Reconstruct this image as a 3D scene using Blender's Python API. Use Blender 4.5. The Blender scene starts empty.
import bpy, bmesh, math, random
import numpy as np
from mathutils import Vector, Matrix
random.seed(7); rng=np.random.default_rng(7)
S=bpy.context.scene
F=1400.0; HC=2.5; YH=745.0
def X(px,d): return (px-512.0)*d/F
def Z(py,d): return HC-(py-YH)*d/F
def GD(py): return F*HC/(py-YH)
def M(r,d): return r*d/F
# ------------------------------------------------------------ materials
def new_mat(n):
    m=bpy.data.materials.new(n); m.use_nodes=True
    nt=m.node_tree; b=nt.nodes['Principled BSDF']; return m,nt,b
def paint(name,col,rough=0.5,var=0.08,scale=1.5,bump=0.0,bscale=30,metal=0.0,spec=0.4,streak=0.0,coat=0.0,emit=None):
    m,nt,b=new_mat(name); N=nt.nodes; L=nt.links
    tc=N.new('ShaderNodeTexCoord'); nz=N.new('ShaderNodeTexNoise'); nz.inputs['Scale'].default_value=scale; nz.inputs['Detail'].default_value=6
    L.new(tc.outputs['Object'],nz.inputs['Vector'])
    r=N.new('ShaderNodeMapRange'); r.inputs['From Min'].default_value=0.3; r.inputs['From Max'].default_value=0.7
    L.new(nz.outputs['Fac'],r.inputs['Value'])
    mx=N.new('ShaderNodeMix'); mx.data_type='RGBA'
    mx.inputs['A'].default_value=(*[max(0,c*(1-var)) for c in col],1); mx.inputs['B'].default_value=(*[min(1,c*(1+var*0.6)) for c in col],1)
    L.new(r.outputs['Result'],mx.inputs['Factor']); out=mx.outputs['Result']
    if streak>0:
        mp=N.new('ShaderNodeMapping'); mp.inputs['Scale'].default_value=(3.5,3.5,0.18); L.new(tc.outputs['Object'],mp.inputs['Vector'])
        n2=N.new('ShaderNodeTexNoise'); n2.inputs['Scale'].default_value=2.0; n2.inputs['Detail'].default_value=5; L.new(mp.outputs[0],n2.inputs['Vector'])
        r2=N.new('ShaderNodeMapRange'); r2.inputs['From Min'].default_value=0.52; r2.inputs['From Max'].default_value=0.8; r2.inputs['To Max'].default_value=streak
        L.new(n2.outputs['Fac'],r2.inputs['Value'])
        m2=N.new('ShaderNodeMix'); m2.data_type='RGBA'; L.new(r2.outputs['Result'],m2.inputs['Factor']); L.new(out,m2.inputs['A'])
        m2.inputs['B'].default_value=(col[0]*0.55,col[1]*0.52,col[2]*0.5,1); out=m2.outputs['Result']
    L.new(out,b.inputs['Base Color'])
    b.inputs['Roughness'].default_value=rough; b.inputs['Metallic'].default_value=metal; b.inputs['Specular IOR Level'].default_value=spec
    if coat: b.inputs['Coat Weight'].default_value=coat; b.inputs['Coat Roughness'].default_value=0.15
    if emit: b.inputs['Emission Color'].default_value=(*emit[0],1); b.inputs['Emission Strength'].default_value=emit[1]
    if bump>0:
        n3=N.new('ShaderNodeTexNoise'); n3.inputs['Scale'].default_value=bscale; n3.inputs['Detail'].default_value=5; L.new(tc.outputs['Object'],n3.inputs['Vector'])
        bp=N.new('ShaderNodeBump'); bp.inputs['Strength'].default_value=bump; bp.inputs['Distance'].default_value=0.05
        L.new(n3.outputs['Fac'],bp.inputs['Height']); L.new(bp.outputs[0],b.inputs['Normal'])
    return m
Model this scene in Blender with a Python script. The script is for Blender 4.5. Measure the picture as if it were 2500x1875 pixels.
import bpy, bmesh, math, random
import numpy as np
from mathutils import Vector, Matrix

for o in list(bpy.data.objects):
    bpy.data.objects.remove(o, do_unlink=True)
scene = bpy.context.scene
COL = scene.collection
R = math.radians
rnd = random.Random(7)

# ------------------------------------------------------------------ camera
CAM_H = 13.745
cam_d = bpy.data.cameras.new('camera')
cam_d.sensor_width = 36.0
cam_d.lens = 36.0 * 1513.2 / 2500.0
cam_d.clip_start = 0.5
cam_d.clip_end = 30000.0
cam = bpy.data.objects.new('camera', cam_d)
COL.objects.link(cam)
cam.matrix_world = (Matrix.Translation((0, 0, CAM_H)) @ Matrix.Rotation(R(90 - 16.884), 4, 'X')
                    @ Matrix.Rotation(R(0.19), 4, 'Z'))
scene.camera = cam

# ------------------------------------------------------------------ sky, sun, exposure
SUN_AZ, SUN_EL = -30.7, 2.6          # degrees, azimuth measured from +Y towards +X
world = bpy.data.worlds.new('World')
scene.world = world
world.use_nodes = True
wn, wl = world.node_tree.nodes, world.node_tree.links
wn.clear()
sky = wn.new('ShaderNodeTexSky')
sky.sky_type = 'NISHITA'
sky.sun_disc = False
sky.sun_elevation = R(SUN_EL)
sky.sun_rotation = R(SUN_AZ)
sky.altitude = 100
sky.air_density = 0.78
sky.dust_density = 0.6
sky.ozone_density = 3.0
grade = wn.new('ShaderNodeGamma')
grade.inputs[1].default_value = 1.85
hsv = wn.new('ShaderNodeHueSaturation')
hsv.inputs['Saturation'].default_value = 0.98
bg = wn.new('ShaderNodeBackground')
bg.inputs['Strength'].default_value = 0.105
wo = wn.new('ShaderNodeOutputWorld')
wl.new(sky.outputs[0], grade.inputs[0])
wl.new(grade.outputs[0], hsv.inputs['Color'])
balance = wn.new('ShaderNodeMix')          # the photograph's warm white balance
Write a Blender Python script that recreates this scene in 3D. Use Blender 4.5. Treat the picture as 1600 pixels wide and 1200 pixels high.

────

_The exercise_
Repeat all the records. Match each line exactly.

_Reply_
Reconstruct this image as a 3D scene using Blender's Python API. Use Blender 4.5. The Blender scene starts empty.
import bpy, bmesh, math, random
import numpy as np
from mathutils import Vector, Matrix
random.seed(7); rng=np.random.default_rng(7)
S=bpy.context.scene
F=1400.0; HC=2.5; YH=745.0
def X(px,d): return (px-512.0)*d/F
def Z(py,d): return HC-(py-YH)*d/F
def GD(py): return F*HC/(py-YH)
def M(r,d): return r*d/F
# ------------------------------------------------------------ materials
def new_mat(n):
    m=bpy.data.materials.new(n); m.use_nodes=True
    nt=m.node_tree; b=nt.nodes['Principled BSDF']; return m,nt,b
def paint(name,col,rough=0.5,var=0.08,scale=1.5,bump=0.0,bscale=30,metal=0.0,spec=0.4,streak=0.0,coat=0.0,emit=None):
    m,nt,b=new_mat(name); N=nt.nodes; L=nt.links
    tc=N.new('ShaderNodeTexCoord'); nz=N.new('ShaderNodeTexNoise'); nz.inputs['Scale'].default_value=scale; nz.inputs['Detail'].default_value=6
    L.new(tc.outputs['Object'],nz.inputs['Vector'])
    r=N.new('ShaderNodeMapRange'); r.inputs['From Min'].default_value=0.3; r.inputs['From Max'].default_value=0.7
    L.new(nz.outputs['Fac'],r.inputs['Value'])
    mx=N.new('ShaderNodeMix'); mx.data_type='RGBA'
    mx.inputs['A'].default_value=(*[max(0,c*(1-var)) for c in col],1); mx.inputs['B'].default_value=(*[min(1,c*(1+var*0.6)) for c in col],1)
    L.new(r.outputs['Result'],mx.inputs['Factor']); out=mx.outputs['Result']
    if streak>0:
        mp=N.new('ShaderNodeMapping'); mp.inputs['Scale'].default_value=(3.5,3.5,0.18); L.new(tc.outputs['Object'],mp.inputs['Vector'])
        n2=N.new('ShaderNodeTexNoise'); n2.inputs['Scale'].default_value=2.0; n2.inputs['Detail'].default_value=5; L.new(mp.outputs[0],n2.inputs['Vector'])
        r2=N.new('ShaderNodeMapRange'); r2.inputs['From Min'].default_value=0.52; r2.inputs['From Max'].default_value=0.8; r2.inputs['To Max'].default_value=streak
        L.new(n2.outputs['Fac'],r2.inputs['Value'])
        m2=N.new('ShaderNodeMix'); m2.data_type='RGBA'; L.new(r2.outputs['Result'],m2.inputs['Factor']); L.new(out,m2.inputs['A'])
        m2.inputs['B'].default_value=(col[0]*0.55,col[1]*0.52,col[2]*0.5,1); out=m2.outputs['Result']
    L.new(out,b.inputs['Base Color'])
    b.inputs['Roughness'].default_value=rough; b.inputs['Metallic'].default_value=metal; b.inputs['Specular IOR Level'].default_value=spec
    if coat: b.inputs['Coat Weight'].default_value=coat; b.inputs['Coat Roughness'].default_value=0.15
    if emit: b.inputs['Emission Color'].default_value=(*emit[0],1); b.inputs['Emission Strength'].default_value=emit[1]
    if bump>0:
        n3=N.new('ShaderNodeTexNoise'); n3.inputs['Scale'].default_value=bscale; n3.inputs['Detail'].default_value=5; L.new(tc.outputs['Object'],n3.inputs['Vector'])
        bp=N.new('ShaderNodeBump'); bp.inputs['Strength'].default_value=bump; bp.inputs['Distance'].default_value=0.05
        L.new(n3.outputs['Fac'],bp.inputs['Height']); L.new(bp.outputs[0],b.inputs['Normal'])
    return m
Model this scene in Blender with a Python script. The script is for Blender 4.5. Measure the picture as if it were 2500x1875 pixels.
import bpy, bmesh, math, random
import numpy as np
from mathutils import Vector, Matrix

for o in list(bpy.data.objects):
    bpy.data.objects.remove(o, do_unlink=True)
scene = bpy.context.scene
COL = scene.collection
R = math.radians
rnd = random.Random(7)

# ------------------------------------------------------------------ camera
CAM_H = 13.745
cam_d = bpy.data.cameras.new('camera')
cam_d.sensor_width = 36.0
cam_d.lens = 36.0 * 1513.2 / 2500.0
cam_d.clip_start = 0.5
cam_d.clip_end = 30000.0
cam = bpy.data.objects.new('camera', cam_d)
COL.objects.link(cam)
cam.matrix_world = (Matrix.Translation((0, 0, CAM_H)) @ Matrix.Rotation(R(90 - 16.884), 4, 'X')
                    @ Matrix.Rotation(R(0.19), 4, 'Z'))
scene.camera = cam

# ------------------------------------------------------------------ sky, sun, exposure
SUN_AZ, SUN_EL = -30.7, 2.6          # degrees, azimuth measured from +Y towards +X
world = bpy.data.worlds.new('World')
scene.world = world
world.use_nodes = True
wn, wl = world.node_tree.nodes, world.node_tree.links
wn.clear()
sky = wn.new('ShaderNodeTexSky')
sky.sky_type = 'NISHITA'
sky.sun_disc = False
sky.sun_elevation = R(SUN_EL)
sky.sun_rotation = R(SUN_AZ)
sky.altitude = 100
sky.air_density = 0.78
sky.dust_density = 0.6
sky.ozone_density = 3.0
grade = wn.new('ShaderNodeGamma')
grade.inputs[1].default_value = 1.85
hsv = wn.new('ShaderNodeHueSaturation')
hsv.inputs['Saturation'].default_value = 0.98
bg = wn.new('ShaderNodeBackground')
bg.inputs['Strength'].default_value = 0.105
wo = wn.new('ShaderNodeOutputWorld')
wl.new(sky.outputs[0], grade.inputs[0])
wl.new(grade.outputs[0], hsv.inputs['Color'])
balance = wn.new('ShaderNodeMix')          # the photograph's warm white balance
Write a Blender Python script that recreates this scene in 3D. Use Blender 4.5. Treat the picture as 1600 pixels wide and 1200 pixels high.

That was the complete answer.